Records with scene code:
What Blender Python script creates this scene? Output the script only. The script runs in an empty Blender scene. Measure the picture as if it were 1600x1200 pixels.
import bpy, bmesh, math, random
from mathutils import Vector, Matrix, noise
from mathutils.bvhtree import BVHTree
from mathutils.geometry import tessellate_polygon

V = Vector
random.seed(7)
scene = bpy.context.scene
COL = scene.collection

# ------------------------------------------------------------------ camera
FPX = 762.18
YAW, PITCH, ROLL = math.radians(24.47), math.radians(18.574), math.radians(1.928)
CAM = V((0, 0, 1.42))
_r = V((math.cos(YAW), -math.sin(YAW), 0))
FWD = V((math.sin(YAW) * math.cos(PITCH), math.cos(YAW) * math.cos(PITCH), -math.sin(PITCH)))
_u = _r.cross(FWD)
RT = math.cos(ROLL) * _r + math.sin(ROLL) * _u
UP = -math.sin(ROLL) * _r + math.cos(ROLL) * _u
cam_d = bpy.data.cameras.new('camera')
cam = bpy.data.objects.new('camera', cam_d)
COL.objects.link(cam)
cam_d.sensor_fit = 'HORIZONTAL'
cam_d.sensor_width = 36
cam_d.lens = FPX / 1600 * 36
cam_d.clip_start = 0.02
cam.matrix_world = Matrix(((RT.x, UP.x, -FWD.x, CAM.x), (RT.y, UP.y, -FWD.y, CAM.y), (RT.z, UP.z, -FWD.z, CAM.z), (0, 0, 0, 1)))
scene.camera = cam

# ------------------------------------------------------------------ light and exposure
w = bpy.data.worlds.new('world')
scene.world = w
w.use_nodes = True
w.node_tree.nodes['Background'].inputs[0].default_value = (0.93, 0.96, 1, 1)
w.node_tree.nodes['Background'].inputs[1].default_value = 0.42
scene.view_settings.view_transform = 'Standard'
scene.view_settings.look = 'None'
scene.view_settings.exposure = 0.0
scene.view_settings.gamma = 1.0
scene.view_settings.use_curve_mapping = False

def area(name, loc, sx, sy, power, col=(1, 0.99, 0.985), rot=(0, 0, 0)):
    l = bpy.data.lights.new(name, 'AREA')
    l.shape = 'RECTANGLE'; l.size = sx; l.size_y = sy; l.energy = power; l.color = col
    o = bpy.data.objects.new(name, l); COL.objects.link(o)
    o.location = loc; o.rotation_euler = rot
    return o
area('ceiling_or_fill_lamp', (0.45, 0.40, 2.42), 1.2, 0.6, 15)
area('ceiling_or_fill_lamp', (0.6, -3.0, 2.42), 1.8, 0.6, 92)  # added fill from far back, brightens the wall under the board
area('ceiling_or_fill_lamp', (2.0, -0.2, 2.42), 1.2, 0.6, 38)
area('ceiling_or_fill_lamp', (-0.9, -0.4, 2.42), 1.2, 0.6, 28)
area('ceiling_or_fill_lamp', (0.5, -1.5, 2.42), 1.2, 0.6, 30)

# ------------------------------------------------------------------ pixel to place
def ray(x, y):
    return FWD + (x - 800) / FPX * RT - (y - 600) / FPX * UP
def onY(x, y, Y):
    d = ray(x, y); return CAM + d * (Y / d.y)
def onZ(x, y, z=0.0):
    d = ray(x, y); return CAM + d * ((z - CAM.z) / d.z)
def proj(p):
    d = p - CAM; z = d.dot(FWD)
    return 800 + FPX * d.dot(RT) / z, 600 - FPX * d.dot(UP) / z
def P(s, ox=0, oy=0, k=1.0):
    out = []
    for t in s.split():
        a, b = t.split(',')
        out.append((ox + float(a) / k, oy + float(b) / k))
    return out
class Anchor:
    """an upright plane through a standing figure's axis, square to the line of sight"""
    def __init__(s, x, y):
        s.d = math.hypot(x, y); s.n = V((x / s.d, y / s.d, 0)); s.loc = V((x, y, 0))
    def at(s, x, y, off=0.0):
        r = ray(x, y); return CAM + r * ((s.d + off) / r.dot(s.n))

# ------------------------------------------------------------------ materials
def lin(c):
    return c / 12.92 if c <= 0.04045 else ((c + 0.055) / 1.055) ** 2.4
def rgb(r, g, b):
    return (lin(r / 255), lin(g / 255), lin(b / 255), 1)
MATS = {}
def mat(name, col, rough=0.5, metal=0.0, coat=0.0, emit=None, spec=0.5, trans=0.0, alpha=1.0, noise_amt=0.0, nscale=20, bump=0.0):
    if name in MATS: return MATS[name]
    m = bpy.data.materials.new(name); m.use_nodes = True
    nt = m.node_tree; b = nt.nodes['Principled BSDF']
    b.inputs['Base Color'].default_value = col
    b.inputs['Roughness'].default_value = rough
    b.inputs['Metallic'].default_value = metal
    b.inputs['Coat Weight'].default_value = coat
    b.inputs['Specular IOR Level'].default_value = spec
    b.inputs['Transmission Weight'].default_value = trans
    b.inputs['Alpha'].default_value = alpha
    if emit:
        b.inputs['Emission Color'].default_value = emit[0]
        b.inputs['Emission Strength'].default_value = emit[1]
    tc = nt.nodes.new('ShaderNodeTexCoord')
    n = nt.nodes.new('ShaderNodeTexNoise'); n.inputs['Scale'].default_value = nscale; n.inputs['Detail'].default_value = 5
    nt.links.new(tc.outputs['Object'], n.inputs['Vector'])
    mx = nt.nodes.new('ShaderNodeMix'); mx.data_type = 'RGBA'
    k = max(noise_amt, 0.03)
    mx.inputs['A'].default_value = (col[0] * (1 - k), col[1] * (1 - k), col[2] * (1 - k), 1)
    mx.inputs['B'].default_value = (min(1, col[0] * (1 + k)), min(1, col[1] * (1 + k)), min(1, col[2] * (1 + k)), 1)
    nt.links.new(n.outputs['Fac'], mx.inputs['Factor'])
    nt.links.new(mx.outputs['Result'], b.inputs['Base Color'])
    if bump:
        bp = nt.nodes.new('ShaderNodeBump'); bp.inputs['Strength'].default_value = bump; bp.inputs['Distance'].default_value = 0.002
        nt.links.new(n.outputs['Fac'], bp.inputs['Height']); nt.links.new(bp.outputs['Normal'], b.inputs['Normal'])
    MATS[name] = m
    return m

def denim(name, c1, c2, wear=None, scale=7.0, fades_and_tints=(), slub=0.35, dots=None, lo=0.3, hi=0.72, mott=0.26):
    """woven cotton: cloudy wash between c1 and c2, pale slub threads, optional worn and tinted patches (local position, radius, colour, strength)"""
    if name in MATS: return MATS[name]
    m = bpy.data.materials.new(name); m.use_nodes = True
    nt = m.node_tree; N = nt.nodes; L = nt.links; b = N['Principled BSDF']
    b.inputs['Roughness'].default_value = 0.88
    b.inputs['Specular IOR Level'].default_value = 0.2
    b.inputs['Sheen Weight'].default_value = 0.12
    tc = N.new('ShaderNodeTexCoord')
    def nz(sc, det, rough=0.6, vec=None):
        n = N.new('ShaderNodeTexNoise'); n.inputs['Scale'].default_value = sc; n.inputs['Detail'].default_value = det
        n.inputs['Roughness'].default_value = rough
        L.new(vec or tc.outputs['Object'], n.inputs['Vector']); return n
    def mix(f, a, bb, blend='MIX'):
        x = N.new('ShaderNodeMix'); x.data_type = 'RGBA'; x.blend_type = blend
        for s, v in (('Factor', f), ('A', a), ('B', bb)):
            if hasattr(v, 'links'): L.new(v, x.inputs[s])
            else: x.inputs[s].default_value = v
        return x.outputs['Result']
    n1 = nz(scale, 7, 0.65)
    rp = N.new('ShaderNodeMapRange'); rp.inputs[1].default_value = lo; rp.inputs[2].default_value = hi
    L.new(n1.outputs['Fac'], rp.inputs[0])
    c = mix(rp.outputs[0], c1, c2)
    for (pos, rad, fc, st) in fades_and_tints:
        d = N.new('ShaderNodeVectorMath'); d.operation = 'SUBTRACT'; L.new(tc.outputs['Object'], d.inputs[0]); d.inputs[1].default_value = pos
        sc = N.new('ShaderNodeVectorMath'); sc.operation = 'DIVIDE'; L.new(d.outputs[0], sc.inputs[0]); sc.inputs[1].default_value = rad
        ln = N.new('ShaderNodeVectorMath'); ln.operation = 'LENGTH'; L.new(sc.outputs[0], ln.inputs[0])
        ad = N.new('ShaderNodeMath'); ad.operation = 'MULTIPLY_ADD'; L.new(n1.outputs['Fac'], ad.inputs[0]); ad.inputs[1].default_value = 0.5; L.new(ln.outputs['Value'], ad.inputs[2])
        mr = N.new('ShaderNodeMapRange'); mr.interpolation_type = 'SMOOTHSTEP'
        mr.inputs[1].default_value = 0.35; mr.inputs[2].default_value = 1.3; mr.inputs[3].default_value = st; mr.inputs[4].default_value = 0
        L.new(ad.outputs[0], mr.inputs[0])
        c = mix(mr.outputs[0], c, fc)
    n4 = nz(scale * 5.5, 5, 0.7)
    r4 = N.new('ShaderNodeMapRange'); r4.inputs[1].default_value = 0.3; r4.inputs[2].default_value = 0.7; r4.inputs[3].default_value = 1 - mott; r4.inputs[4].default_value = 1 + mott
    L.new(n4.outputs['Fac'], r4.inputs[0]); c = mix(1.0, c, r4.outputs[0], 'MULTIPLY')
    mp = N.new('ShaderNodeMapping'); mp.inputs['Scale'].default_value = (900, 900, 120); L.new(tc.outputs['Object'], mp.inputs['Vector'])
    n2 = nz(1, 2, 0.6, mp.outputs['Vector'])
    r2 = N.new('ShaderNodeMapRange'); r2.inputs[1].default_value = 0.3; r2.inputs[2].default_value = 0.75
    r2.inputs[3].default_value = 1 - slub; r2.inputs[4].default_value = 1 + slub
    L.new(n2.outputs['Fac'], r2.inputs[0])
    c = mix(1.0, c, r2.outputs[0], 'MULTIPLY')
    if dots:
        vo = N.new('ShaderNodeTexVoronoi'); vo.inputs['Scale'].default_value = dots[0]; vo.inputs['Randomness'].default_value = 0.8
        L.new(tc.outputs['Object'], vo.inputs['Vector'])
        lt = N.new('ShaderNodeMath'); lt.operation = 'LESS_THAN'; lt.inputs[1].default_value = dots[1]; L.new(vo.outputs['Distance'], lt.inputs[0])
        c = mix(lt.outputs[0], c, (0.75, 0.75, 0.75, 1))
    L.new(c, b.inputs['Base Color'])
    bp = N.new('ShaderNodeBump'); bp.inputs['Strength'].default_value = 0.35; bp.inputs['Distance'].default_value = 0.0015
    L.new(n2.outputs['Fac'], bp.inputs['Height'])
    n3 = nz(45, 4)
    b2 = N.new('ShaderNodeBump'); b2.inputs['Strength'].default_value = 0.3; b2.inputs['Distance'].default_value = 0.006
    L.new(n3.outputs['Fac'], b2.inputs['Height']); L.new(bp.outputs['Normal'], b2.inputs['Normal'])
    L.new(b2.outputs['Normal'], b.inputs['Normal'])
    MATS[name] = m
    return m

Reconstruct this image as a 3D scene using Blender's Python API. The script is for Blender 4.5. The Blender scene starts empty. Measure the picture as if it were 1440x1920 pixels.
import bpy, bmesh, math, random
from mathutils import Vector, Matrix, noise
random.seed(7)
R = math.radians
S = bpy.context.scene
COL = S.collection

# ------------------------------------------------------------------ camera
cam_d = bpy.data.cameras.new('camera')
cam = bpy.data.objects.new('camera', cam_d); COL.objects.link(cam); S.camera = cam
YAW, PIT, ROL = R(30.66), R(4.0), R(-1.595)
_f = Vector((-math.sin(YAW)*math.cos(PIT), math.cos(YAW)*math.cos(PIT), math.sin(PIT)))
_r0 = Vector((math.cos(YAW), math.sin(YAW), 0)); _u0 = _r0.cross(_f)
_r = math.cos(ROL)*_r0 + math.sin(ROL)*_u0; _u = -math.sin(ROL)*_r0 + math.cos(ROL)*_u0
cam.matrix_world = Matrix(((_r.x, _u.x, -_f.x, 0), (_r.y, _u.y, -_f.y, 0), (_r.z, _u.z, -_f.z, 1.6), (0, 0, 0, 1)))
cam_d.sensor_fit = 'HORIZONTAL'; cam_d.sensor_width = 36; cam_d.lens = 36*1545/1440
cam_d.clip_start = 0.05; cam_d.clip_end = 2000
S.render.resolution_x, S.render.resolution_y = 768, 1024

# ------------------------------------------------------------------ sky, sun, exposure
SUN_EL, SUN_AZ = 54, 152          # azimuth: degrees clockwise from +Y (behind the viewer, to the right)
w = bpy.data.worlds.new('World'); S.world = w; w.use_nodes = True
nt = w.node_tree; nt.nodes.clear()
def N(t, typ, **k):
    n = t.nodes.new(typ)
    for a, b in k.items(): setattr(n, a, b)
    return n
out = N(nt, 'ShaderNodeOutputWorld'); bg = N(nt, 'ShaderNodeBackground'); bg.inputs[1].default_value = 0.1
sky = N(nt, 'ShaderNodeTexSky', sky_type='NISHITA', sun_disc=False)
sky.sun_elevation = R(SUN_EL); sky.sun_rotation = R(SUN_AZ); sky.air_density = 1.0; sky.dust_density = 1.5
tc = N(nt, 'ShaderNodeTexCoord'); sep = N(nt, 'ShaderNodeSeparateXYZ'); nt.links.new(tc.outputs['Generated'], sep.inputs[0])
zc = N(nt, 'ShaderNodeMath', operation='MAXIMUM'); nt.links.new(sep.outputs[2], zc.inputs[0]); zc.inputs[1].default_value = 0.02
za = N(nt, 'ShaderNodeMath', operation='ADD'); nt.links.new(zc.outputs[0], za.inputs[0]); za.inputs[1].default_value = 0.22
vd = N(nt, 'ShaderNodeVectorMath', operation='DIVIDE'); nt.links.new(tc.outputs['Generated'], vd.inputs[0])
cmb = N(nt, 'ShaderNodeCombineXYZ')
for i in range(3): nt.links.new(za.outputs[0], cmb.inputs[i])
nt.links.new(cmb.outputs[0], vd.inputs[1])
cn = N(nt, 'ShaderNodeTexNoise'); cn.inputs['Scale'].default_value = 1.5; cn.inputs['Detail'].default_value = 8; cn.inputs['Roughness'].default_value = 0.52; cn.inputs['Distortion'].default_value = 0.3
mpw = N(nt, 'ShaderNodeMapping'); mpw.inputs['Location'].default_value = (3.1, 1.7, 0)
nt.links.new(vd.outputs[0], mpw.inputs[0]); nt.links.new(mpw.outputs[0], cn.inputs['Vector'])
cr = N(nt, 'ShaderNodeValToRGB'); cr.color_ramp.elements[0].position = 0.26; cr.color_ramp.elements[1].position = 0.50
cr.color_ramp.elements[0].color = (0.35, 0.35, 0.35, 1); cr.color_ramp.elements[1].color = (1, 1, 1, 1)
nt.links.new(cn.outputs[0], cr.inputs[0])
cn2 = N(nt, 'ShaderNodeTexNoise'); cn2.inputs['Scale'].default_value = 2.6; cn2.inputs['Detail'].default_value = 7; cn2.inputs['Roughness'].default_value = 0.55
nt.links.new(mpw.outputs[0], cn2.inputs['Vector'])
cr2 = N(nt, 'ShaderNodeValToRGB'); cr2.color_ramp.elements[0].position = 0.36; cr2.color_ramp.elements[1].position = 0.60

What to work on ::
Restate, word for word and with nothing added, the lines from the first line of the listing through the one where "COL = scene.collection" stands.

Solution ::
What Blender Python script creates this scene? Output the script only. The script runs in an empty Blender scene. Measure the picture as if it were 1600x1200 pixels.
import bpy, bmesh, math, random
from mathutils import Vector, Matrix, noise
from mathutils.bvhtree import BVHTree
from mathutils.geometry import tessellate_polygon

V = Vector
random.seed(7)
scene = bpy.context.scene
COL = scene.collection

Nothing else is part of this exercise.